[Scene script records]
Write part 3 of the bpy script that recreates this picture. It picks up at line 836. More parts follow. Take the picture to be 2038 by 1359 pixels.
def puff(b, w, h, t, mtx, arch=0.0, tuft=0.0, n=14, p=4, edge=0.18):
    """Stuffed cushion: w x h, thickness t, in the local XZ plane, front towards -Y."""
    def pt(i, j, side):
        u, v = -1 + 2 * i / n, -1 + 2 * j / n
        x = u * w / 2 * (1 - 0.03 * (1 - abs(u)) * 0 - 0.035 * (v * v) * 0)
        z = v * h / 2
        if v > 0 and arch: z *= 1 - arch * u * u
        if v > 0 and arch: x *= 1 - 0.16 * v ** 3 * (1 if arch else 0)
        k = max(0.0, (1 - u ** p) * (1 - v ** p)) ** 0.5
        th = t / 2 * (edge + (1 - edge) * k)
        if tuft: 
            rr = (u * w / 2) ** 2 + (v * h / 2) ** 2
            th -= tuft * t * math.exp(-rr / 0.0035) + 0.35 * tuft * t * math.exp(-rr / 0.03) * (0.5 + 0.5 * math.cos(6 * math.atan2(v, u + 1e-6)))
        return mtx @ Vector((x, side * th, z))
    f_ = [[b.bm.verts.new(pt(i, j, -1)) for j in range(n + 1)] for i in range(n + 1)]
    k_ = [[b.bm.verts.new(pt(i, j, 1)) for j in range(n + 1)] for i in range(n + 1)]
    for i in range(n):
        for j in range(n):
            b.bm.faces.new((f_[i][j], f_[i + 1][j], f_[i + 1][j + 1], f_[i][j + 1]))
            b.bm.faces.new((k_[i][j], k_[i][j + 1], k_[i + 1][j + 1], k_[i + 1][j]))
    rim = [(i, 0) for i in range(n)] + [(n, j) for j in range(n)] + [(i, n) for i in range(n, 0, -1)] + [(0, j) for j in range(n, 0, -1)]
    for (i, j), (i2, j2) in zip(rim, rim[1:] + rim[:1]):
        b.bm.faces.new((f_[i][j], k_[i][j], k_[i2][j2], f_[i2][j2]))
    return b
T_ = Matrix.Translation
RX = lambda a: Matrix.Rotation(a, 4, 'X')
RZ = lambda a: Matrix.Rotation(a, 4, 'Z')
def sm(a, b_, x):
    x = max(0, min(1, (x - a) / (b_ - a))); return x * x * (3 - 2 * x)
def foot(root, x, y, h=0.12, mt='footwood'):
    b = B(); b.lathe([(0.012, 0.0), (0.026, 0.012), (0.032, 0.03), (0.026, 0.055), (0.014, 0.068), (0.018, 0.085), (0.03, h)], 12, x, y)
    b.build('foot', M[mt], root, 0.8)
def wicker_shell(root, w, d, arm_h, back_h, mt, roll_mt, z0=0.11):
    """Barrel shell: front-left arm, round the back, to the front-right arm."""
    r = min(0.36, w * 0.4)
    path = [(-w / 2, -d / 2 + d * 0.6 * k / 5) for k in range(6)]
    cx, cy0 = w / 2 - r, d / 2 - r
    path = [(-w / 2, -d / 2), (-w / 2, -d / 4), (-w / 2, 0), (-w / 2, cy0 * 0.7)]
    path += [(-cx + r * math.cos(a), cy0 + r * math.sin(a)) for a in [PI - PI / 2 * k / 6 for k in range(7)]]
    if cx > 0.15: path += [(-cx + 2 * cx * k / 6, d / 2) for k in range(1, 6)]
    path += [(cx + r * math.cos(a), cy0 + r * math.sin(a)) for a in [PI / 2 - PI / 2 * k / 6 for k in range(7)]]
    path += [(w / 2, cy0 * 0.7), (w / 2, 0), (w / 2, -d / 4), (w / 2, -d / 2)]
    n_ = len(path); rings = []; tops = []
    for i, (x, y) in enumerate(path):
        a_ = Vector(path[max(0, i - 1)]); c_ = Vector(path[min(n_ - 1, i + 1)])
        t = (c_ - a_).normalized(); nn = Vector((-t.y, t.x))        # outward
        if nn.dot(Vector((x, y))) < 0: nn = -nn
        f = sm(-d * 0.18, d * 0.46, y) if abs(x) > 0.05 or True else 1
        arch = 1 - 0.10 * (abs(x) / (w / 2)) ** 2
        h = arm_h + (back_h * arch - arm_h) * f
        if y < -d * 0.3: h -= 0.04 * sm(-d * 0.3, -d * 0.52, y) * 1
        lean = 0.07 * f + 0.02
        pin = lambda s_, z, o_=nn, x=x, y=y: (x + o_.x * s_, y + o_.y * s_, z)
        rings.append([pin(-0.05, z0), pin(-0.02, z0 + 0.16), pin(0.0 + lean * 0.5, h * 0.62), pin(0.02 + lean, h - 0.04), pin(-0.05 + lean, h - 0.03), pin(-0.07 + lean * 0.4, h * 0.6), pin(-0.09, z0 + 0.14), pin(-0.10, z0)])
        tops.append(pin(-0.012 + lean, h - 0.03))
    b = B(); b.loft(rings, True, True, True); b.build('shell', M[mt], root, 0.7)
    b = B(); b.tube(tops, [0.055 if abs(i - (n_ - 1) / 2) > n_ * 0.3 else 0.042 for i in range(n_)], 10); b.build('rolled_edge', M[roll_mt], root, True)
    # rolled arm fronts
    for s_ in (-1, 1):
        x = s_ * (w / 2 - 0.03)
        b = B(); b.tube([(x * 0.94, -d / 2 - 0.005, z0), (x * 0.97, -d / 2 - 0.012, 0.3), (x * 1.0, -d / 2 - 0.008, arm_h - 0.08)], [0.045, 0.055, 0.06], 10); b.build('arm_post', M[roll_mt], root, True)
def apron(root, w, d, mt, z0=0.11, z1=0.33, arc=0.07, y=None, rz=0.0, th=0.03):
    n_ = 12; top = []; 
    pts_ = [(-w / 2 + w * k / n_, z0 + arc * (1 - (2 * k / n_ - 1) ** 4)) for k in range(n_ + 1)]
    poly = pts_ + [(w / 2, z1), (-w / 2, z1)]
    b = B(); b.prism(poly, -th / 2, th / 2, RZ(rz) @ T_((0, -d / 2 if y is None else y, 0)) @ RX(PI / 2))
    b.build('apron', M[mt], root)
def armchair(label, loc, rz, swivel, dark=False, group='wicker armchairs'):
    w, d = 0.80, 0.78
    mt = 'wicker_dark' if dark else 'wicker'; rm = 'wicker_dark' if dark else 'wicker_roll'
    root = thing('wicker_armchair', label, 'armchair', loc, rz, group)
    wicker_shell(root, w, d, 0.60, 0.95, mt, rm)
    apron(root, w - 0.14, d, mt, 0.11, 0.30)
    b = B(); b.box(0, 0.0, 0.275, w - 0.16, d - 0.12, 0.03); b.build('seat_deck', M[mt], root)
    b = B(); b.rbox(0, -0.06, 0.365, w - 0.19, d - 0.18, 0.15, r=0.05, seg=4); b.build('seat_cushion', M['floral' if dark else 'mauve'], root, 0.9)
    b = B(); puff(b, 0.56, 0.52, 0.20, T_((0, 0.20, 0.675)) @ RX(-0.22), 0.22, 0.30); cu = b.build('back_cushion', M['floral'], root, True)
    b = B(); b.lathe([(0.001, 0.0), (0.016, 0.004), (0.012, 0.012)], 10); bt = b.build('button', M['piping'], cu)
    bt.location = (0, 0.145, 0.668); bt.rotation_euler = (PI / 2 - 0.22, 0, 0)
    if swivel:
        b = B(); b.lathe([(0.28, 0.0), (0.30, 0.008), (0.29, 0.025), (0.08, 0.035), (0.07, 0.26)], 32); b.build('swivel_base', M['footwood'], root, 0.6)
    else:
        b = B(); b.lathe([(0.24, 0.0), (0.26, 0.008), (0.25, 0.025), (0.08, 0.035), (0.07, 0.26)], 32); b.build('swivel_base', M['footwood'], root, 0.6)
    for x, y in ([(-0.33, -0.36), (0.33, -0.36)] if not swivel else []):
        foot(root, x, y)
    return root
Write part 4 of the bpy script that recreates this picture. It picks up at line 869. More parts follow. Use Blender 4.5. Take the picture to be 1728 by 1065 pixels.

## Stated goal
Reproduce each line of the material containing the word "part".

## Solution for this exercise
Write part 3 of the bpy script that recreates this picture. It picks up at line 836. More parts follow. Take the picture to be 2038 by 1359 pixels.
Write part 4 of the bpy script that recreates this picture. It picks up at line 869. More parts follow. Use Blender 4.5. Take the picture to be 1728 by 1065 pixels.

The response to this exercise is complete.